Al fine di garantire la sua autonomia e libertà, è riconosciuta al
presidente della Repubblica la non-responsabilità per qualsiasi atto
compiuto nell'esercizio delle sue funzioni. Le uniche eccezioni a questo
principio si configurano nel caso che abbia commesso due reati
esplicitamente stabiliti dalla Costituzione: l'alto tradimento (cioè l'intesa con Stati esteri) o l'attentato alla Costituzione
(cioè una violazione delle norme costituzionali tale da stravolgere i
caratteri essenziali dell'ordinamento al fine di sovvertirlo con metodi
non consentiti dalla Costituzione).
In tali casi il presidente viene messo in stato di accusa dal
Parlamento riunito in seduta comune con deliberazione adottata a
maggioranza assoluta, su relazione di un Comitato formato dai componenti
della Giunta del Senato e da quelli della Camera competenti per le
autorizzazioni a procedere. Una volta deliberata la messa in stato
d'accusa, la Corte Costituzionale (integrata da 16 membri esterni) ha la
facoltà di sospenderlo in via cautelare.
Nella storia repubblicana si è giunti in un solo caso alla richiesta
di messa in stato d'accusa, nel dicembre '91 contro il presidente Cossiga;
il caso si chiuse con la dichiarazione di manifesta infondatezza delle
accuse da parte del Comitato Parlamentare, peraltro giunta quando il
settennato si era già concluso. Per i reati commessi al di fuori dello
svolgimento delle sue funzioni istituzionali il presidente è
responsabile come qualsiasi cittadino. In concreto, però, una parte
della dottrina ritiene esista improcedibilità in ambito penale nei
confronti del presidente durante il suo mandato; nel caso del presidente
Oscar Luigi Scalfaro (sotto accusa per peculato),
di fronte al suo rifiuto di dimettersi e alla mancanza di iniziative da
parte del parlamento, il processo fu dichiarato improcedibile.
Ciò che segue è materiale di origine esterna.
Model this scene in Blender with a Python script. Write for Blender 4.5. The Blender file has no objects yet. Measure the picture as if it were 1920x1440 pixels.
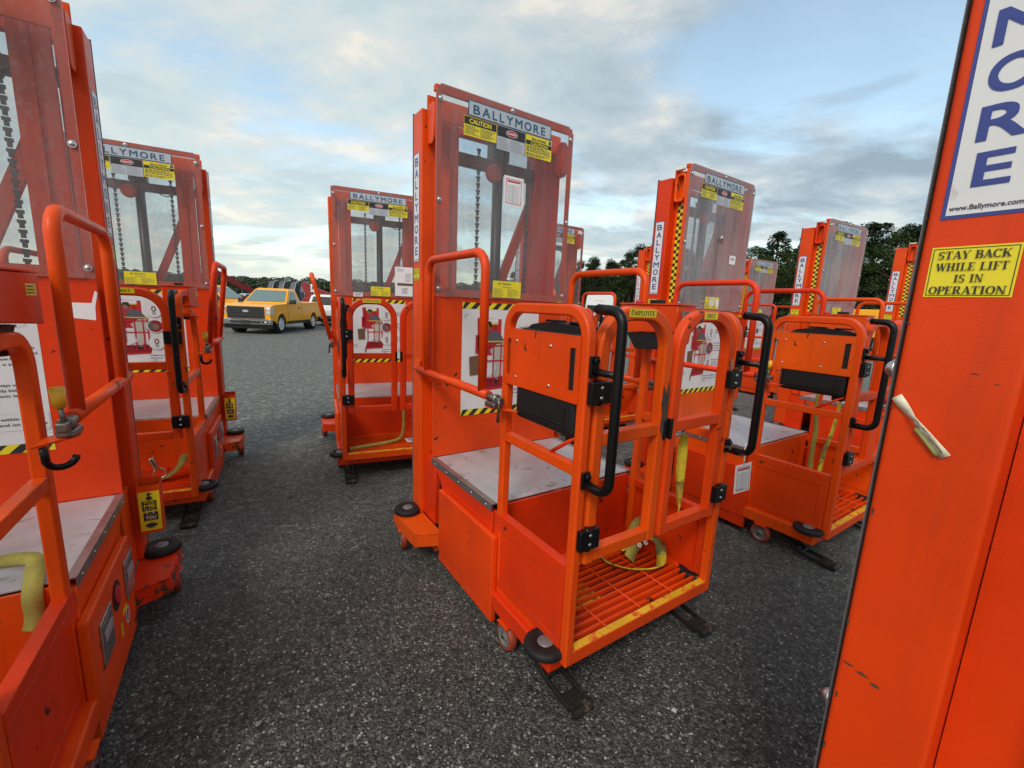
import bpy, bmesh, math, random
from mathutils import Vector, Matrix
random.seed(7)
R = math.radians
SC = bpy.context.scene
COL = SC.collection

# ---------------------------------------------------------------- camera
cam = bpy.data.cameras.new('camera'); camo = bpy.data.objects.new('camera', cam); COL.objects.link(camo)
CF, CP, CR, CH = 810.52, R(10.174), R(2.438), 1.40
_f = Vector((0, math.cos(CP), -math.sin(CP))); _r = Vector((1, 0, 0)); _u = Vector((0, math.sin(CP), math.cos(CP)))
_r2 = _r*math.cos(CR)+_u*math.sin(CR); _u2 = -_r*math.sin(CR)+_u*math.cos(CR)
M = Matrix.Identity(4)
for i in range(3):
    M[i][0] = _r2[i]; M[i][1] = _u2[i]; M[i][2] = -_f[i]
M[2][3] = CH
camo.matrix_world = M
cam.sensor_width = 36; cam.lens = CF/1920*36; cam.clip_start = .02; cam.clip_end = 3000
SC.camera = camo
SC.view_settings.view_transform = 'Standard'; SC.view_settings.look = 'None'
SC.view_settings.gamma = 1; SC.view_settings.exposure = 0.55
SC.cycles.transparent_max_bounces = 32; SC.cycles.max_bounces = 8

# ---------------------------------------------------------------- sky and sun
SUN_EL, SUN_AZ = R(44), R(200)      # azimuth clockwise from +Y: behind the camera, a little to the left
W = bpy.data.worlds.new('World'); SC.world = W; W.use_nodes = True
nt = W.node_tree; nt.nodes.clear()
def N(t, typ, **kw):
    n = t.nodes.new(typ)
    for k, v in kw.items():
        if k.startswith('i_'): n.inputs[k[2:].replace('_', ' ')].default_value = v
        else: setattr(n, k, v)
    return n
def L(t, a, ao, b, bi): t.links.new(a.outputs[ao], b.inputs[bi])
sky = N(nt, 'ShaderNodeTexSky', sky_type='NISHITA', sun_disc=False, sun_elevation=SUN_EL, sun_rotation=SUN_AZ, dust_density=1.6, air_density=1.0)
bg = N(nt, 'ShaderNodeBackground'); bg.inputs[1].default_value = .15
out = N(nt, 'ShaderNodeOutputWorld')
tc = N(nt, 'ShaderNodeTexCoord'); sp = N(nt, 'ShaderNodeSeparateXYZ'); L(nt, tc, 'Generated', sp, 0)
def math_(t, op, a, b, clamp=False):
    n = N(t, 'ShaderNodeMath', operation=op, use_clamp=clamp)
    for i, v in enumerate((a, b)):
        if v is None: continue
        if isinstance(v, tuple): L(t, v[0], v[1], n, i)
        else: n.inputs[i].default_value = v
    return n
zz = math_(nt, 'ADD', (sp, 2), .16); zm = math_(nt, 'MAXIMUM', (zz, 0), .05)
ux = math_(nt, 'DIVIDE', (sp, 0), (zm, 0)); uy = math_(nt, 'DIVIDE', (sp, 1), (zm, 0))
cb = N(nt, 'ShaderNodeCombineXYZ'); L(nt, ux, 0, cb, 0); L(nt, uy, 0, cb, 1)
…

Il Capo dello Stato può dar vita a illeciti compiuti al di fuori
dell'esercizio delle sue funzioni, e in questi casi varrà l'ordinaria
responsabilità giuridica. In particolare, se è difficile immaginare un
vero e proprio illecito amministrativo (coincidente con un reato
funzionale), non si può invece escludere che il presidente sia chiamato,
sul piano civile, a risarcire un danno, per esempio per un incidente
stradale.
Secondo parte della dottrina, non sarebbe accettabile la tesi (rigettata a suo tempo in Assemblea Costituente da Umberto Elia Terracini)
che egli risponda di eventuali comportamenti criminosi solo alla fine
del settennato: si dimetta o meno, egli deve rispondere subito per i
reati di cui è accusato, pena l'ammissione di un privilegio che
romperebbe con gli artt. 3 e 112 della Costituzione. Altra autorevole
dottrina è favorevole al giudizio alla fine del settennato (sempre che
nel frattempo non siano decorsi i termini di prescrizione), non
escludendo le dimissioni del Capo dello Stato, sia pur solo qualora il
reato commesso sia particolarmente grave.
Si è cercato di porre riparo a questa incertezza con il cosiddetto "lodo Schifani",
disponendo che i presidenti della Repubblica, del Consiglio, della
Camera, del Senato e della Corte costituzionale non possano essere
sottoposti a procedimenti penali per qualsiasi reato anche riguardante
fatti antecedenti l'assunzione della carica o della funzione fino alla
cessazione delle medesime. Ne discendeva la sospensione dei relativi
processi penali in corso in ogni fase, stato o grado. Legge, la 140 del
2003, che la Corte costituzionale ha dichiarato illegittima, almeno in
questa parte, per violazione degli articoli 3 e 24 della Costituzione.
Un provvedimento simile, con alcune correzioni dovute ai rilievi della
Corte costituzionale, denominato "Lodo Alfano", è stato proposto e approvato durante la XVI Legislatura, ma anch'esso dichiarato illegittimo per violazione degli articoli 3 e 138 della Costituzione.